Maytree published the policy brief, Beyond snapshots: The patterns of long-term poverty in Canada. The brief draws on a Statistics Canada analysis that tracked tax filers from 2016 to 2022 and examines who is most likely to experience persistent low income over time, who exits and re-enters low income, and what that means for better-targeted poverty reduction policy in Canada.
Key findings and recommendations:
- Poverty in Canada is not one experience. For many people, poverty is temporary, but for others it is persistent, shaped by long-term structural barriers rather than short-term income shocks. People most likely to face persistent low income are disproportionately women, lone parents, Indigenous people, racialized people, recent immigrants, people with activity limitations, people without a high school diploma, and those in unstable or low-wage work.

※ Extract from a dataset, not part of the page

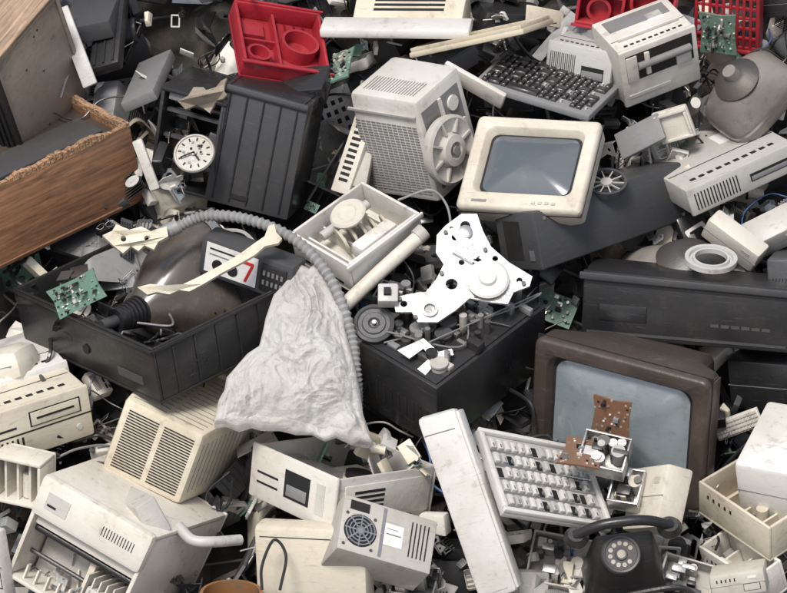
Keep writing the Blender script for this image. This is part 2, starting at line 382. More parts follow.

- Annual poverty rates only tell part of the story. Policymakers need longitudinal evidence to understand who falls into poverty, who exits, who returns, and which groups remain stuck over time; that is the information needed to design more effective anti-poverty policy.
- Persistent poverty is not random. Year-over-year exit and re-entry patterns help explain why some groups remain overrepresented in long-term poverty, while for racialized people, the problem is more rooted in a larger share starting out in low income in the first place.
- Employment alone is not enough protection. Being employed does not reliably prevent people from returning to low income, reinforcing the reality of precarious and low-wage work in Canada.
- Canada needs better data and more tailored policy responses. Persistent poverty requires interventions that reflect different experiences and barriers, rather than one-size-fits-all solutions.